An Egyptian security official and a priest say police fired tear gas and clashed with a stone-throwing mob of Muslims who had surrounded a Coptic Church in anger over an inter-faith romance.

The Muslim protesters accuse the church of helping to secret away 21-year-old Rana el-Shazli, believed to have converted to Christianity before fleeing her small town with a Coptic Christian man to Turkey.

The alleged romance ignited sectarian tension in Wasta, a rural town in Beni Suef province, about 95 kilometers (60 miles) south of Cairo.
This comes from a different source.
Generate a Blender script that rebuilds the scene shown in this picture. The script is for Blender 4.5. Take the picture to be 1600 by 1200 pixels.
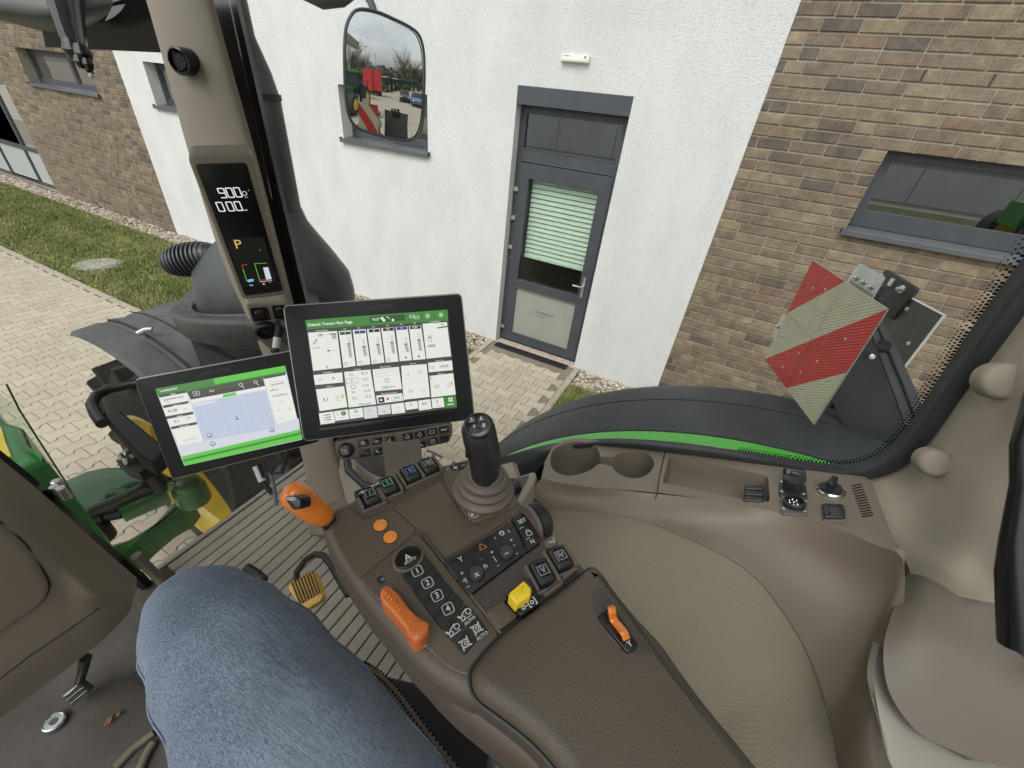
import bpy, math, random
from math import radians as rad, sin, cos, pi
from mathutils import Vector as V, Matrix, noise
import numpy as np
for o in list(bpy.data.objects): bpy.data.objects.remove(o)
S = bpy.context.scene
COL = S.collection
random.seed(7)
# ------------------------------------------------------------------ camera
# world: X along the building (tractor points to -X), Y towards the building, Z up; metres, ground at z = 0
CZ = 2.66
RM = Matrix(((0.88663543, -0.32983872, 0.32416669),
             (0.45131082, 0.46405644, -0.76221399),
             (0.10097605, 0.82210586, 0.56030867)))
FPX = 627.0287
cam = bpy.data.cameras.new('camera'); cam.sensor_width = 36; cam.lens = FPX / 1600 * 36
cam.clip_start = 0.02; cam.clip_end = 600
co = bpy.data.objects.new('camera', cam); COL.objects.link(co)
co.matrix_world = Matrix.Translation((0, 0, CZ)) @ RM.to_4x4()
S.camera = co
# ------------------------------------------------------------------ sky and sun (overcast)
SUN_EL, SUN_AZ = rad(52), rad(200)
W = bpy.data.worlds.new('World'); S.world = W; W.use_nodes = True
nt = W.node_tree; nt.nodes.clear()
def wn(t, **k):
    n = nt.nodes.new(t)
    for a, b in k.items(): setattr(n, a, b)
    return n
sky = wn('ShaderNodeTexSky', sky_type='NISHITA', sun_disc=False, sun_elevation=SUN_EL, sun_rotation=SUN_AZ, air_density=1.0, dust_density=4.0)
hs = wn('ShaderNodeHueSaturation'); hs.inputs['Saturation'].default_value = 0.12
tc = wn('ShaderNodeTexCoord'); mp = wn('ShaderNodeMapping'); mp.inputs['Scale'].default_value = (1, 1, 3.2)
no = wn('ShaderNodeTexNoise'); no.inputs['Scale'].default_value = 2.6; no.inputs['Detail'].default_value = 7; no.inputs['Roughness'].default_value = .62
cr = wn('ShaderNodeValToRGB'); cr.color_ramp.elements[0].position = .34; cr.color_ramp.elements[1].position = .7
cr.color_ramp.elements[0].color = (.80, .82, .86, 1); cr.color_ramp.elements[1].color = (1.22, 1.22, 1.2, 1)
mx = wn('ShaderNodeMix', data_type='RGBA', blend_type='MULTIPLY'); mx.inputs['Factor'].default_value = 1
bg = wn('ShaderNodeBackground'); bg.inputs['Strength'].default_value = 0.15
ou = wn('ShaderNodeOutputWorld')
L = nt.links.new
L(sky.outputs[0], hs.inputs['Color']); L(tc.outputs['Generated'], mp.inputs[0]); L(mp.outputs[0], no.inputs['Vector'])
L(no.outputs['Fac'], cr.inputs[0]); L(hs.outputs[0], mx.inputs['A']); L(cr.outputs[0], mx.inputs['B'])
L(mx.outputs['Result'], bg.inputs['Color']); L(bg.outputs[0], ou.inputs[0])
sl = bpy.data.lights.new('sun', 'SUN'); sl.energy = 0.55; sl.angle = rad(25); sl.color = (1, .97, .93)
so = bpy.data.objects.new('sun', sl); COL.objects.link(so)
# sun behind the camera's back (from -Y side), high
sd = V((-sin(SUN_AZ) * cos(SUN_EL), cos(SUN_AZ) * cos(SUN_EL), sin(SUN_EL)))
so.rotation_euler = sd.to_track_quat('Z', 'Y').to_euler(); so.location = (0, -8, 12)
S.view_settings.view_transform = 'Standard'; S.view_settings.look = 'None'
S.view_settings.exposure = 0.62; S.view_settings.gamma = 1
S.cycles.max_bounces = 8; S.cycles.transparent_max_bounces = 12
# ------------------------------------------------------------------ pixel -> place on a real plane (photo is 1600x1200)
def ray(px, py): return RM @ V(((px - 800) / FPX, -(py - 600) / FPX, -1))
def Zp(px, py, z): d = ray(px, py); return d * ((z - CZ) / d.z) + V((0, 0, CZ))
def Yp(px, py, y): d = ray(px, py); return d * (y / d.y) + V((0, 0, CZ))
def Xp(px, py, x): d = ray(px, py); return d * (x / d.x) + V((0, 0, CZ))
def Dp(px, py, t): return ray(px, py) * t + V((0, 0, CZ))
def Pp(px, py, p, n): d = ray(px, py); c = V((0, 0, CZ)); return d * ((p - c).dot(n) / d.dot(n)) + c
# ------------------------------------------------------------------ objects
WL = {}
def props(o, label=None, cat=None, group=None, kind=None):
    if label: o['label'] = label
    if cat: o['category'] = cat
    if group: o['group'] = group
    if kind: o['kind'] = kind
    return o
def thing(name, loc, label, cat, group=None):
    o = bpy.data.objects.new(name, None); COL.objects.link(o); o.location = loc; o.empty_display_size = .05
    WL[o] = V(loc); return props(o, label, cat, group)
class MB:
    def __init__(s): s.v = []; s.f = []; s.m = []
    def add(s, vs, fs, m=0):
        b = len(s.v); s.v += [tuple(p) for p in vs]; s.f += [tuple(b + i for i in f) for f in fs]
        s.m += (m if isinstance(m, list) else [m] * len(fs)); return s
    def box(s, c, sx, sy, sz, m=0, ax=None):
        c = V(c); X, Y, Z = ax or (V((1, 0, 0)), V((0, 1, 0)), V((0, 0, 1)))
        vs = [c + X * (a * sx / 2) + Y * (b * sy / 2) + Z * (d * sz / 2) for a in (-1, 1) for b in (-1, 1) for d in (-1, 1)]
        return s.add(vs, [(0, 1, 3, 2), (4, 6, 7, 5), (0, 4, 5, 1), (2, 3, 7, 6), (0, 2, 6, 4), (1, 5, 7, 3)], m)
    def bb(s, a, b, m=0):
        a, b = V(a), V(b); return s.box((a + b) / 2, *(abs(b[i] - a[i]) for i in range(3)), m)
    def tube(s, pts, r, n=10, m=0, cap=True, sq=1.0, up=None):
        pts = [V(p) for p in pts]; N = len(pts); rs = r if isinstance(r, (list, tuple)) else [r] * N
        vs = []; T0 = (pts[1] - pts[0]).normalized()
        U = (V(up) if up else (V((0, 0, 1)) if abs(T0.z) < .9 else V((1, 0, 0))))
        U = (U - T0 * U.dot(T0)).normalized()
        for i in range(N):
            T = (pts[min(i + 1, N - 1)] - pts[max(i - 1, 0)]).normalized()
            U = (U - T * U.dot(T)).normalized(); B = T.cross(U)
            for k in range(n):
                a = 2 * pi * k / n; vs.append(pts[i] + (U * cos(a) + B * sin(a) * sq) * rs[i])
        fs = [(i * n + k, i * n + (k + 1) % n, (i + 1) * n + (k + 1) % n, (i + 1) * n + k) for i in range(N - 1) for k in range(n)]
        if cap: fs += [tuple(range(n))[::-1], tuple((N - 1) * n + k for k in range(n))]
        return s.add(vs, fs, m)
    def lathe(s, F, prof, n=24, m=0, sx=1, sy=1):
        vs = []; N = len(prof)
        for r, z in prof:
            for k in range(n):
                a = 2 * pi * k / n; vs.append(F.at(r * cos(a) * sx, r * sin(a) * sy, z))
        fs = [(i * n + k, i * n + (k + 1) % n, (i + 1) * n + (k + 1) % n, (i + 1) * n + k) for i in range(N - 1) for k in range(n)]
        fs += [tuple(range(n))[::-1], tuple((N - 1) * n + k for k in range(n))]
        return s.add(vs, fs, m)
    def pill(s, F, out, z0, z1, r=0, m=0, seg=3, mt=None):
        """outline (u,v) extruded from z0 to z1 with a rounded top edge of radius r"""
        if area(out) < 0: out = out[::-1]
        loops = [(out, z0)]
        if r > 0:
            for k in range(seg + 1):
                a = pi / 2 * k / seg; loops.append((inset(out, r * (1 - cos(a))), z1 - r + r * sin(a)))
        else: loops.append((out, z1))
        n = len(out); vs = [F.at(u, w, z) for lo, z in loops for u, w in lo]
        fs = [(i * n + k, i * n + (k + 1) % n, (i + 1) * n + (k + 1) % n, (i + 1) * n + k) for i in range(len(loops) - 1) for k in range(n)]
        ms = [m] * len(fs); fs += [tuple(range(n))[::-1], tuple((len(loops) - 1) * n + k for k in range(n))]
        ms += [m, m if mt is None else mt]
        return s.add(vs, fs, ms)
    def patch(s, G, su=6, sv=6, m=0, th=0):
        """smooth surface through a grid of 3D points"""
        R_ = [crm(row, su) for row in G]; C_ = list(zip(*R_)); C2 = [crm(list(c), sv) for c in C_]
        nu, nv = len(C2), len(C2[0]); vs = [p for c in C2 for p in c]
        fs = [(i * nv + j, (i + 1) * nv + j, (i + 1) * nv + j + 1, i * nv + j + 1) for i in range(nu - 1) for j in range(nv - 1)]
        if th:
            nn = []
            for i in range(nu):
                for j in range(nv):
                    a = C2[min(i + 1, nu - 1)][j] - C2[max(i - 1, 0)][j]; b = C2[i][min(j + 1, nv - 1)] - C2[i][max(j - 1, 0)]
                    nn.append(a.cross(b).normalized())
            c = sum(vs, V((0, 0, 0))) / len(vs)
            sg = -1 if sum(n.dot(V((0, 0, CZ)) - p) for n, p in zip(nn, vs)) > 0 else 1
            b = len(vs); vs2 = vs + [p + n * sg * th for p, n in zip(vs, nn)]
            fs2 = fs + [tuple(i + b for i in f[::-1]) for f in fs]
            rim = [i * nv for i in range(nu)] + [(nu - 1) * nv + j for j in range(1, nv)] + [i * nv + nv - 1 for i in range(nu - 2, -1, -1)] + [j for j in range(nv - 2, 0, -1)]
            for k in range(len(rim)):
                p, q = rim[k], rim[(k + 1) % len(rim)]; fs2.append((p, p + b, q + b, q))
            return s.add(vs2, fs2, m)
        return s.add(vs, fs, m)
    def build(s, name, mats, parent=None, smooth=False, **k):
        if not isinstance(mats, (list, tuple)): mats = [mats]
        me = bpy.data.meshes.new(name)
        P = np.array(s.v); c = (P.min(0) + P.max(0)) / 2
        me.from_pydata([tuple(p) for p in (P - c)], [], s.f)
        for x in mats: me.materials.append(x)
        me.polygons.foreach_set('material_index', s.m)
        if smooth: fixn(me); me.polygons.foreach_set('use_smooth', [True] * len(s.f)); me.set_sharp_from_angle(angle=rad(smooth if smooth > 1 else 40))
        else: fixn(me)
        me.update()
        return link(name, me, V(c), parent, **k)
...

Clashes flared anew on Friday after weekly Muslim prayers.

For more than a month, Muslims have attacked churches over the incident and forced Christians to close their shops in the town.

Christians make up nearly 10 percent of Egypt’s population of 90 million.

Meanwhile, Coptic Pope Tawadros II said Egypt’s Christians feel sidelined, ignored and neglected by Muslim Brotherhood-led authorities, who proffer assurances but have taken little or no action to protect them from violence.

In his first interview since emerging from seclusion after eight people were killed in sectarian violence between Muslims and Christians this month, the pope called official accounts of clashes at Cairo’s Coptic cathedral on April 7 “a pack of lies”.

He also voiced dismay at attempts by President Mohamed Mursi’s Islamist allies to purge thousands of judges appointed under ousted President Hosni Mubarak, saying the judiciary was a pillar of Egyptian society and should not be touched.

“There is a sense of marginalization and rejection, which we can call social isolation,” the pope told Reuters on Thursday of the feelings of Christians, who he said make up at least 15 percent of Egypt’s 84 million people. Most Egyptians are Sunni Muslims.

Attacks on churches and sectarian tensions increased significantly after the rise of Islamists to power following the 2011 uprising that overthrew Mubarak, even though Christians had demonstrated alongside Muslims for his removal.

Asked about the government’s response to this month’s attacks, he said: “It made a bad judgment and it was negligent... I would have expected better security for the place and the people.”